Resumo da ópera: o triunfo da espetacularização. Não adianta reclamar. Tento fazer uma etnografia apressada destes grupos, fortes, ao movimentar muita gente, dinheiro, e criar um circuito de festivais, em Recife, Caruaru, Campina Grande, Mossoró e Fortaleza. Nestas cidades, as quadrilhas apresentam seu poder de fogo para arrastar títulos e levar as plateias ao delírio.

Os coreógrafos inovam nos passos, mas devem obedecer à norma que mantém um pouco da tradição, e exigem a presença da sanfona. As trilhas sonoras são elaboradas com competência, recorrem ao que o público conhece e sabe cantar, para criar um frenesi da apresentação.

As festas juninas aquecem a economia nordestina, atraem turistas, e verdadeiras cidades cenográficas são montadas em Campina Grande e Caruaru, que brigam pelo título de “o maior São João do mundo“.

Do ponto de vista da história cultural, novas páginas são escritas e falam de gastronomia, moda, música, dança, performance, comportamento e consumo.

No Ceará, a Festa de Santo Antônio de Barbalha, inscrita no livro das celebrações do Instituto do Patrimônio Histórico e Artístico Nacional (Iphan), é referência nacional. Pena que insista em cortar uma árvore centenária todo ano, porque faria parte do ritual.

Os arraiás de São João acenam para a valorização das raízes. São Pedro ganha procissões marítimas no litoral. A festa se espalha por todo o Nordeste.

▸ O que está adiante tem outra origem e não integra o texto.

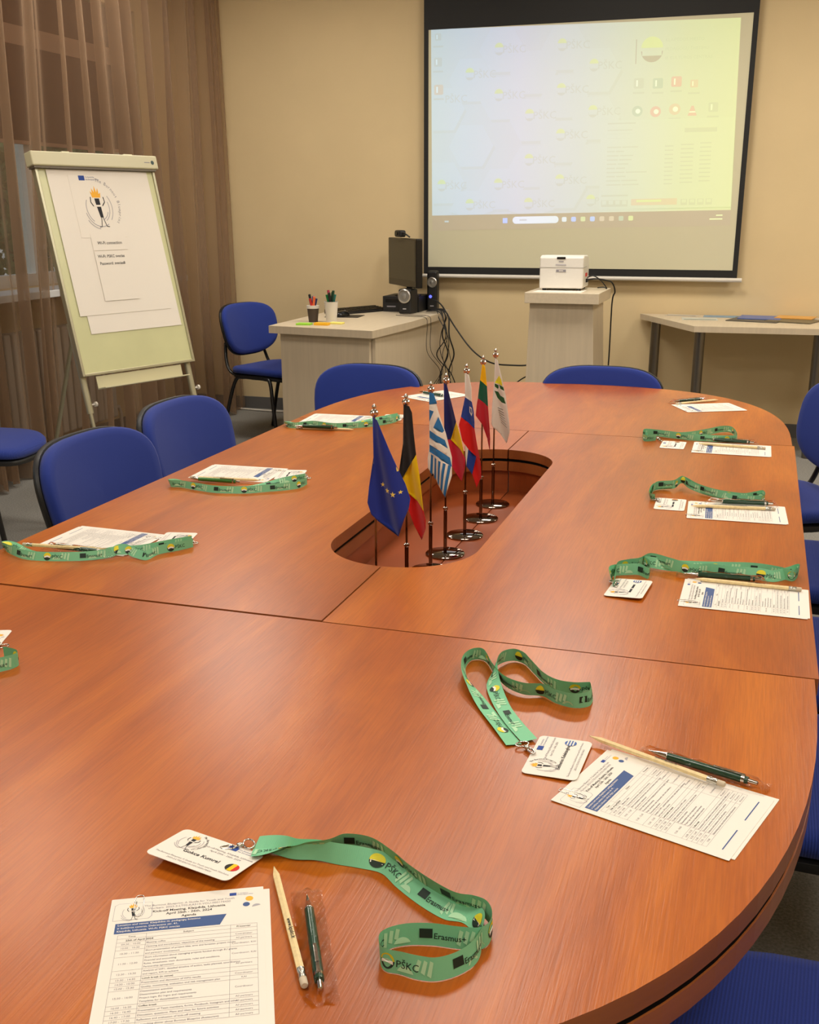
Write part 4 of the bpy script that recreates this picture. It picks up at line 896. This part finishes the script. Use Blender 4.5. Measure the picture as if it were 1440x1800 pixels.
# badges -------------------------------------------------------------
BADGE_BLUE = mat('badge_flag_blue', (30, 84, 160), .5)
def badge(px4, label, name, flagk, detail=2, lift=0.0, z=TT, curl=0.0):
    c, ex, ey = frame_from(px4); rz = math.atan2(ex.y, ex.x)
    t_ = thing('name_badge', label, 'name badge', (c.x, c.y, z+.0004), rz, 'name badges at the place settings')
    W_, H_ = .104, .068
    def H(x, y): return lift*max(0, (.5-y/H_))*.9 + lift*.3*max(0, .5-x/W_) + curl*(x/W_*2)**2
    def T(x, y, l=0): return Vector((x, y, .0008+l+H(x, y)))
    out = rrect(W_, H_, .007, 5)
    b = MB(); n = 10
    b.grid(lambda u, v: T((u-.5)*W_, (v-.5)*(H_-.014), 0), n, 4, WHITE)
    b.grid(lambda u, v: T((u-.5)*(W_-.014), H_/2-.007+.007*v if True else 0, 0), n, 1, WHITE); b.grid(lambda u, v: T((u-.5)*(W_-.014), -H_/2+.007*v, 0), n, 1, WHITE)
    for sx, sy, a0 in ((1, 1, 0), (-1, 1, 90), (-1, -1, 180), (1, -1, 270)):
        cx, cy = sx*(W_/2-.007), sy*(H_/2-.007); b.shape2(P2([(cx, cy)] + [(cx+.007*math.cos(math.radians(a0+18*k)), cy+.007*math.sin(math.radians(a0+18*k))) for k in range(6)]), WHITE, T)
    o = card = b.build('card', t_); sm = o.modifiers.new('thick', 'SOLIDIFY'); sm.thickness = .0005; sm.offset = -1
    b = MB(); L1 = .0003; Tp = lambda x, y, l=0: T(x, y, L1+l); T0 = lambda x, y: T(x, y, L1)
    torch(b, lambda x, y, l=0: Tp(x-.028, y+.012, l), .030); arc_text(b, lambda x, y, l=0: T(x, y, L1), 'The Burnout Blueprint', .0165, 70, 6.0, .0042, INK, -.028, .012)
    eu_mark(b, Tp, .017, .026, .0075)
    b.shape2(off(text2('Kick-off Meeting, Klaipėda, Lithuania', .0042, 'CENTER'), .019, .013), INKG, T0); b.shape2(off(text2('April 25th - 26th, 2024', .0042, 'CENTER'), .019, .0075), INKG, T0)
    if name: b.shape2(off(text2(name, .0078 if len(name) < 16 else .0066, 'CENTER', .015), 0, -.009), INK, T0)
    else:
        for q0, q1 in ((-.024, -.004), (.0, .022)): b.shape2(P2([(q0, -.0085), (q1, -.0085), (q1, -.0045), (q0, -.0045)]), INK, T0)
    b.shape2(off(text2('The Burnout Blueprint: A Guide for Youth and Youth Workers', .0036, 'CENTER'), 0, -.0235), INKG, T0); b.shape2(off(text2('2023-2-LT02-KA210-YOU-000174430', .0036, 'CENTER'), 0, -.0285), INKG, T0)
    b.build('printing', card)
    b = MB(); r = .0075; cx, cy = .040, -.008
    if flagk == 'be':
        def seg(x0, x1, m): 
            a0, a1 = math.acos(x0/r), math.acos(x1/r); pts = [(cx+r*math.cos(a0+(a1-a0)*k/8), cy+r*math.sin(a0+(a1-a0)*k/8)) for k in range(9)]; pts += [(x, 2*cy-y) for x, y in pts[::-1]]
            b.shape2(P2(pts[::-1]), m, lambda x, y: T(x, y, .0005))
        seg(-r, -r/3, FLAGM['blk']); seg(-r/3, r/3, FLAGM['yel']); seg(r/3, r, FLAGM['red'])
    elif flagk == 'gr':
        b.shape2(P2(disc(r, 24, cx, cy+.024 if False else cy)), BADGE_BLUE, lambda x, y: T(x, y, .0005))
        for k in (-1, 0, 1): 
            hw = math.sqrt(r*r-(k*.0036)**2)*.95; b.shape2(P2([(cx-hw, cy+k*.0036-.0009), (cx+hw, cy+k*.0036-.0009), (cx+hw, cy+k*.0036+.0009), (cx-hw, cy+k*.0036+.0009)]), WHITE, lambda x, y: T(x, y, .0007))
    elif flagk == 'ro':
        b.shape2(P2(disc(r, 24, cx, cy)), FLAGM['rob'], lambda x, y: T(x, y, .0005)); b.shape2(P2([(cx-.002, cy-r*.9), (cx+.002, cy-r*.9), (cx+.002, cy+r*.9), (cx-.002, cy+r*.9)]), FLAGM['yel'], lambda x, y: T(x, y, .0007)); b.shape2(P2(disc(r, 12, cx, cy, -60, 60)), FLAGM['rored'], lambda x, y: T(x, y, .0007))
    b.build('country_roundel', card)
    return t_
badge([(318,1461),(457,1506),(410,1566),(265,1520)], 'name badge with a belgian roundel at the bottom left, one edge lifted', 'Gokce Kumral', 'be', lift=.011)
badge([(915,1367),(958,1291),(1037,1307),(1010,1375)], 'name badge with a greek roundel on the near right of the table', 'Eleftherios Kelektsoglou', 'gr', lift=.002)
badge([(1064,1046),(1085,1020),(1143,1027),(1128,1056)], 'name badge with a blue and white roundel, second from the front on the right', '', 'gr', lift=.004)
badge([(1152,895),(1160,874),(1203,879),(1199,901)], 'name badge with a dark red roundel, third from the front on the right', '', 'ro')
badge([(1159,787),(1166,775),(1207,778),(1202,791)], 'name badge on the right nearest the far table seam', '', 'ro')
badge([(712,731),(705,740),(668,738),(680,728)], 'name badge partly under the far left lanyard', '', 'be')
badge([(542,827),(530,846),(478,841),(494,826)], 'name badge beside the agenda at the farther left seat', '', 'be')
badge([(345,938),(328,960),(262,964),(296,937)], 'name badge beside the agenda at the nearer left seat', '', 'be')
badge([(12,1128),(-2,1148),(-85,1135),(-60,1112)], 'name badge corner at the left edge of the photo', '', 'be')

# lanyards -------------------------------------------------------------
RW = .0215
def lanyard(bottom, label, hook, card_hole, marks=True, width=RW, phase=0.0, z=TT):
    """bottom: list of (px,py,tilt,lift); tilt degrees from upright towards the left of travel"""
    ctl = []
    for px, py, tl, lf in bottom: p = PZ(px, py, z+lf); ctl.append((p.x, p.y, p.z+.0006, tl))
    sp = spline(ctl, 12); P_ = [Vector(q[:3]) for q in sp]; TL = [math.radians(q[3]) for q in sp]
    for p in P_: p.z = max(p.z, z+.0006)
    K = len(P_); S_ = [0]
    for i in range(1, K): S_.append(S_[-1]+(P_[i]-P_[i-1]).length)
    WV = []
    for i in range(K):
        t = (P_[min(i+1, K-1)]-P_[max(i-1, 0)]); t.z = 0; t.normalize(); nl = Vector((-t.y, t.x, 0)); WV.append(Vector((0, 0, 1))*math.cos(TL[i]) + nl*math.sin(TL[i]))
    for _ in range(3): WV = [WV[0]]+[((WV[i-1]+WV[i]*2+WV[i+1])/4).normalized() for i in range(1, K-1)]+[WV[-1]]
    def at(s, v, side=0, l=0):
        s = min(max(s, 0), S_[-1]-1e-6); i = 0; lo, hi = 0, K-1
        while hi-lo > 1:
            md = (lo+hi)//2
            if S_[md] <= s: lo = md
            else: hi = md
        f = (s-S_[lo])/max(1e-9, S_[hi]-S_[lo]); p = P_[lo].lerp(P_[hi], f); w_ = WV[lo].lerp(WV[hi], f).normalized(); t = (P_[hi]-P_[lo]).normalized(); nn = t.cross(w_).normalized()
        return p + w_*width*v + nn*(side*(.0004+l))
    root = P_[0].copy(); root.z = z
    t_ = thing('lanyard', label, 'lanyard', tuple(root), group='green lanyards at the place settings')
    b = MB(); nS = K*1
    for i in range(K-1):
        a = [P_[i], P_[i+1]]; q = [P_[i], P_[i+1], P_[i+1]+WV[i+1]*width, P_[i]+WV[i]*width]
        b.add(q, [(0, 1, 2, 3)], GREEN)
    bmv = b
    if marks:
        L_ = S_[-1]; s = .02+phase; k = 0
        def put(vf, s0, side, m, l, vc):
            sg = side
            for f in vf[1]:
                pts = [at(s0+sg*vf[0][i][0], vc+vf[0][i][1]/width, side, l) for i in f]
                b.add(pts, [tuple(range(len(f)))] if side < 0 else [tuple(range(len(f)))], m)
        while s < L_-.03:
            for side in (1, -1):
                if k % 2 == 0:
                    put(P2(disc(.0075, 14, a0=0, a1=180)), s, side, YELP, .0002, .5); put(P2(disc(.0075, 14, a0=180, a1=360)), s, side, GREEND, .0002, .5)
                    put(P2([(-.0062, -.0028), (0, -.001), (.0062, -.0028), (.0062, .0002), (0, .0022), (-.0062, .0002)]), s, side, WHP, .0004, .5)
                    put(text2('PŠKC', .0095), s+side*.0092, side, GREEND, .0002, .30)
                else:
                    put(P2([(-.006, -.0045), (.006, -.0045), (.006, .0045), (-.006, .0045)]), s, side, GREEND, .0002, .55)
                    put(text2('Erasmus+', .0078, 'LEFT', .01), s+side*.0075, side, GREEND, .0002, .32)
            for side in (1, -1):                 # pale arcs of the pattern
                for j in range(3):
                    c0 = s+.030+.006*j
                    put(([(-.0015, -.006+.002*j), (.0022, -.008+.002*j), (.0045, .006), (.001, .0075)], [(0, 1, 2, 3)]), c0, side, GREENL, .0001, .5)
                put(P2(disc(.0085, 12, a0=20, a1=160)), s+.048 if side > 0 else s+.052, side, GREENL, .00005, .02)
            s += .070; k += 1
    o = b.build('strap', t_)
    # metal clip: ring + swivel + hook reaching the badge
    h0 = PZ(*hook, z)+Vector((0, 0, .004)); h1 = PZ(*card_hole, z)+Vector((0, 0, .004)); d = (h1-h0); d.normalize(); sd = Vector((-d.y, d.x, 0))
    ln = min((h1-h0).length, .045)
    b = MB(); b.tube([h0 + d*(.006*math.cos(a)) + sd*(.009*math.sin(a)) for a in [2*PI*k/16 for k in range(16)]], .0011, CHROME, 7, closed=True)
    rg = b.build('ring', t_, smooth=True)
    q = h0 + d*.007; e_ = h0 + d*ln
    b = MB(); b.tube([q, q+d*.006], .0032, CHROME, 10); b.tube(spline([tuple(q+d*.006), tuple(q.lerp(e_, .5)+sd*.0035), tuple(e_+sd*.002), tuple(e_+d*.002-sd*.002), tuple(q.lerp(e_, .6)-sd*.003), tuple(q.lerp(e_, .4)-sd*.001)], 5), .0013, CHROME, 7); b.build('swivel_hook', rg, smooth=True)
    localize(t_); return t_
def cv(pts, ox, oy, sc, ): return [(ox+p[0]/sc, oy+p[1]/sc, p[2], p[3]) for p in pts]
L1p = cv([(130,220,78,.001),(220,232,60,.001),(330,262,25,.001),(450,268,20,.001),(560,290,25,.0),(680,310,40,.0),(780,335,55,.0),(850,400,62,0),(930,465,62,0),(1010,520,62,0),(1100,568,65,.0),(1190,585,60,0),(1250,640,30,0),(1285,710,0,0),(1260,790,-14,0),(1170,850,-14,0),(1060,880,-14,0),(960,872,-16,0),(870,845,-10,0),(805,832,-10,0),(776,800,0,0),(780,745,5,0),(830,715,8,0),(920,698,10,0),(1040,700,12,0),(1160,716,12,0),(1270,722,12,0),(1325,690,5,0),(1338,630,0,.001),(1310,570,0,.003),(1250,530,10,.004),(1170,500,20,.005),(1060,440,20,.006),(950,365,20,.006),(860,290,20,.006),(740,225,15,.006),(600,205,15,.006),(500,215,30,.006),(400,200,50,.005),(300,200,60,.004),(200,205,75,.003),(130,210,78,.0022)], 400, 1420, 2.88)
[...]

Em Fortaleza, as fogueiras foram banidas para a periferia. A festa se dá no espaço dos supermercados, das padarias, dos restaurantes, dos shoppings, dos espaços de lazer. Tradição e contemporaneidade convivem e buscam a afirmação de um espírito, cujas raízes estão cada vez mais distantes do que a festa nos oferece.